- _Data provided_
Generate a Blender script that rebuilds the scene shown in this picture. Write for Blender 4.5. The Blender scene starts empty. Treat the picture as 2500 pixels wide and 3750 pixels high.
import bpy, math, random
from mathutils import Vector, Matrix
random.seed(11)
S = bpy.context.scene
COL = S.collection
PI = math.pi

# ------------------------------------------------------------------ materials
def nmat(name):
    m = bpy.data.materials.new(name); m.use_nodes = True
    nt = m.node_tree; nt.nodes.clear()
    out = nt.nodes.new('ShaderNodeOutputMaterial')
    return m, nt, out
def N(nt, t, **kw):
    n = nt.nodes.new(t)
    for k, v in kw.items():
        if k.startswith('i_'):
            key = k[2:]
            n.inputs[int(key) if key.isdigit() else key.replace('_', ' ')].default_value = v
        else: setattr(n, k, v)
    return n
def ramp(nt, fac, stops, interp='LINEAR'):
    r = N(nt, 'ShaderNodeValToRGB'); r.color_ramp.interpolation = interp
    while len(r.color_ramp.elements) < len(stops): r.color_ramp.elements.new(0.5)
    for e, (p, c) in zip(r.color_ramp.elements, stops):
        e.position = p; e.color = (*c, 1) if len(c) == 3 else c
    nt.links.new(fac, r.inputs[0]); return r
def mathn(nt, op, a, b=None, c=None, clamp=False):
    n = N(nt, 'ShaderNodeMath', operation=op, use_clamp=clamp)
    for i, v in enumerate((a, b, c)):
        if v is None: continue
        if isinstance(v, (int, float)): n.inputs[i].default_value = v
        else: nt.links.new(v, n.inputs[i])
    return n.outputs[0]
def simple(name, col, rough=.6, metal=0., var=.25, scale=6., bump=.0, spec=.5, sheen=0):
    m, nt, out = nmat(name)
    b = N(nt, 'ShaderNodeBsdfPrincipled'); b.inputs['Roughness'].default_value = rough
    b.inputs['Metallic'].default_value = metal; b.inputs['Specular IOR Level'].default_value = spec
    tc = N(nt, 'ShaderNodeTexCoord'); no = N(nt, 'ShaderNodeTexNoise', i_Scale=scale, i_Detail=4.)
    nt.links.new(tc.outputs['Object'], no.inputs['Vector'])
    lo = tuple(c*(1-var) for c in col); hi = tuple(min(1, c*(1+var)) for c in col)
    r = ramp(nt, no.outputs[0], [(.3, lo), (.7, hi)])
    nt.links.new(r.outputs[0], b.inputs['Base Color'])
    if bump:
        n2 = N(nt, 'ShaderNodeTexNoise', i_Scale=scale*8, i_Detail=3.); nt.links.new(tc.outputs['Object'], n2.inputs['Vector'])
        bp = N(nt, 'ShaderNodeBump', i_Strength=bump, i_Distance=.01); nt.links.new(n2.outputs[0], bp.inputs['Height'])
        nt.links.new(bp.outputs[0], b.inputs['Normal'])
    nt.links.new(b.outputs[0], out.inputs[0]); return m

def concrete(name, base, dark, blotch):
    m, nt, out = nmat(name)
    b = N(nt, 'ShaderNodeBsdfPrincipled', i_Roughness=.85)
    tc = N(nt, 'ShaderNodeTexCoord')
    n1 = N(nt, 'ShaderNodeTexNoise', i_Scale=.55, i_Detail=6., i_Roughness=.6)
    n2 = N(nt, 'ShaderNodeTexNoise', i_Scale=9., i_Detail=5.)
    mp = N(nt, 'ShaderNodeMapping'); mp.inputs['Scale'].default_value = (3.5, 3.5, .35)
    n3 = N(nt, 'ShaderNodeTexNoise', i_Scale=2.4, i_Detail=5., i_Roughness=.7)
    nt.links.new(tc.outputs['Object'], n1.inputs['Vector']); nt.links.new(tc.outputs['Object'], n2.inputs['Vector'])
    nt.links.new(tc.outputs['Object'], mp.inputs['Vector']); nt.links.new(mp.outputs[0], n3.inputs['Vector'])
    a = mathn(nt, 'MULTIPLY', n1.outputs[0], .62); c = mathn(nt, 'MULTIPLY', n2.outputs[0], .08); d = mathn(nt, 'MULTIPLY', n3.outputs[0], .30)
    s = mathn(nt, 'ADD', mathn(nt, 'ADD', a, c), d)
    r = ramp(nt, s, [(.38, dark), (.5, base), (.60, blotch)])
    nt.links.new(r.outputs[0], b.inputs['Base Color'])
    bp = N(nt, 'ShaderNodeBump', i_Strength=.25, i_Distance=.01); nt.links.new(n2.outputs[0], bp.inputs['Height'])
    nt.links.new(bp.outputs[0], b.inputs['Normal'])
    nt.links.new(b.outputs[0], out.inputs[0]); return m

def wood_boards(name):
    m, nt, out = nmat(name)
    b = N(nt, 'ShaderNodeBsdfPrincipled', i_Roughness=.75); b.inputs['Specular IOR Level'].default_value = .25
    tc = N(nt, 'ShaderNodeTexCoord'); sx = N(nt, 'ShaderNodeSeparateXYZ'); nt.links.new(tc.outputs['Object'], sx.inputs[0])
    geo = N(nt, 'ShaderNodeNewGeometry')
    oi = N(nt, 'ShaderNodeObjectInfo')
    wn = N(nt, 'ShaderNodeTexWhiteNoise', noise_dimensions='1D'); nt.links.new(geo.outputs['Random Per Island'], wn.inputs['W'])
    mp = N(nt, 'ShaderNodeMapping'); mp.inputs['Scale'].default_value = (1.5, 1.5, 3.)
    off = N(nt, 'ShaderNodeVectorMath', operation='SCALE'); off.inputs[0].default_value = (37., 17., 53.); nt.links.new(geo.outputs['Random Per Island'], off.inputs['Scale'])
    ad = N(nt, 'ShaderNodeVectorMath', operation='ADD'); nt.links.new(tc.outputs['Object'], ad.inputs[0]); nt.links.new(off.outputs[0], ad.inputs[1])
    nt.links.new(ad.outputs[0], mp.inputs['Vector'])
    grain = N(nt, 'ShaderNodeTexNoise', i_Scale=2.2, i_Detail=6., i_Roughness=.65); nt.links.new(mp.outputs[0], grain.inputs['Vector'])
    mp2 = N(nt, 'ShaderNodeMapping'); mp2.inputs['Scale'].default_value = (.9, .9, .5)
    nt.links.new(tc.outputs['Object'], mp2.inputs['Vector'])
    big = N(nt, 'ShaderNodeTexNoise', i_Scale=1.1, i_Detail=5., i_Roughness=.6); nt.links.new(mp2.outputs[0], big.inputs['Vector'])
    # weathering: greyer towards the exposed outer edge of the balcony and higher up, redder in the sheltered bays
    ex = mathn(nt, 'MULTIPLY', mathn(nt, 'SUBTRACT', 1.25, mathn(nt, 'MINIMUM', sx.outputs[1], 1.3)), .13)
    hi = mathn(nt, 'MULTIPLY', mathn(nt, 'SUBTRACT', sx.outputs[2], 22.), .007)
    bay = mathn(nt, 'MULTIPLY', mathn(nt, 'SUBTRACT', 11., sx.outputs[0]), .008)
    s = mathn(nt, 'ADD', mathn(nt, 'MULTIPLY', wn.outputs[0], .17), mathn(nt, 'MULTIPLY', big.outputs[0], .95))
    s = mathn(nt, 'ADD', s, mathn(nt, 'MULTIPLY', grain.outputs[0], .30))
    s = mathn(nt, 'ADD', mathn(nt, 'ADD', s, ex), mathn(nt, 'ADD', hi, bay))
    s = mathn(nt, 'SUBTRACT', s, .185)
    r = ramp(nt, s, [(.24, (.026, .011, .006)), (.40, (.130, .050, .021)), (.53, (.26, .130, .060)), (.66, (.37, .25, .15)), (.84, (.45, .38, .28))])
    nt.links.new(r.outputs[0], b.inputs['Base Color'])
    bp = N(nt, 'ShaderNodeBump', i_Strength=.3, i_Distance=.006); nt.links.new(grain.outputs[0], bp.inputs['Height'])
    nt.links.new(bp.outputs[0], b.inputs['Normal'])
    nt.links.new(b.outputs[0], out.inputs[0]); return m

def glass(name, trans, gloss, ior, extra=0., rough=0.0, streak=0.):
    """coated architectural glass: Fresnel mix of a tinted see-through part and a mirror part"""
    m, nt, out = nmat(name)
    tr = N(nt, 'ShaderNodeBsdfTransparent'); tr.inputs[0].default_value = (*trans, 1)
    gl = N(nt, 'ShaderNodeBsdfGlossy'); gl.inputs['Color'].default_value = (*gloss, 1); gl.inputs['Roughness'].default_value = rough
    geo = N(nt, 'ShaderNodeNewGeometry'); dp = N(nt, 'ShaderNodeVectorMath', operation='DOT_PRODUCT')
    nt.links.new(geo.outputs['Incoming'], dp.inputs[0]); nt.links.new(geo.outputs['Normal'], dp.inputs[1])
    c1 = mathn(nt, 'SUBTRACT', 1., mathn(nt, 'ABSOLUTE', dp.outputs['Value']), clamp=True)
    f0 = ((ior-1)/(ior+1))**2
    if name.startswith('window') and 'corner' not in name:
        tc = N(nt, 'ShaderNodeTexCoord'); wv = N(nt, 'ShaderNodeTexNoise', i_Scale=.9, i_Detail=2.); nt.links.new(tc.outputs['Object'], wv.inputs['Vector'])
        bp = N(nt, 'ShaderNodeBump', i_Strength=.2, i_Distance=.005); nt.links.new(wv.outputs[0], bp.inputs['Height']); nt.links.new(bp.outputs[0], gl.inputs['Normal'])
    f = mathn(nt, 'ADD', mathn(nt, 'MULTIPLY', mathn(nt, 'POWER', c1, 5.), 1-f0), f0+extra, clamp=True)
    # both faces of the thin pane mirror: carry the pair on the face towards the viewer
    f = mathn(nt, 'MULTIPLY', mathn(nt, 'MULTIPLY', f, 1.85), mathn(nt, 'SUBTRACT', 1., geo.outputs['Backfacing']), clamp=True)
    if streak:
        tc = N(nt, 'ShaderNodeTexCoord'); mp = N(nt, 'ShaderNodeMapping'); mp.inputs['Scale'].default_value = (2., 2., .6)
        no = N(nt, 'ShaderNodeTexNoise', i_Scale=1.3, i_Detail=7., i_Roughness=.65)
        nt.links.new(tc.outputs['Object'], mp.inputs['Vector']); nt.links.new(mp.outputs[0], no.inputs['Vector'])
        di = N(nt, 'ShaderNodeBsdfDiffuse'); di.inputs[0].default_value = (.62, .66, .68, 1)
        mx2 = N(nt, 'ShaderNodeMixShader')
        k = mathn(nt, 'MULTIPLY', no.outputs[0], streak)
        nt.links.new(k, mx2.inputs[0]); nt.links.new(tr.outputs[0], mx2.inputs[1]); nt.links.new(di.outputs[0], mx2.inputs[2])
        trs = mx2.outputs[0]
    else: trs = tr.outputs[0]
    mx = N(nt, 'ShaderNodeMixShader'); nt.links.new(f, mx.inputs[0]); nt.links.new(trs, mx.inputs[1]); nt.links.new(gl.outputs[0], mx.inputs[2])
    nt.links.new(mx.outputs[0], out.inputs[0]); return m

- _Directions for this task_
Using the material above, quote the first line and each line after it, stopping at and including the line that holds "PI = math.pi".

- _Exercise output_
Generate a Blender script that rebuilds the scene shown in this picture. Write for Blender 4.5. The Blender scene starts empty. Treat the picture as 2500 pixels wide and 3750 pixels high.
import bpy, math, random
from mathutils import Vector, Matrix
random.seed(11)
S = bpy.context.scene
COL = S.collection
PI = math.pi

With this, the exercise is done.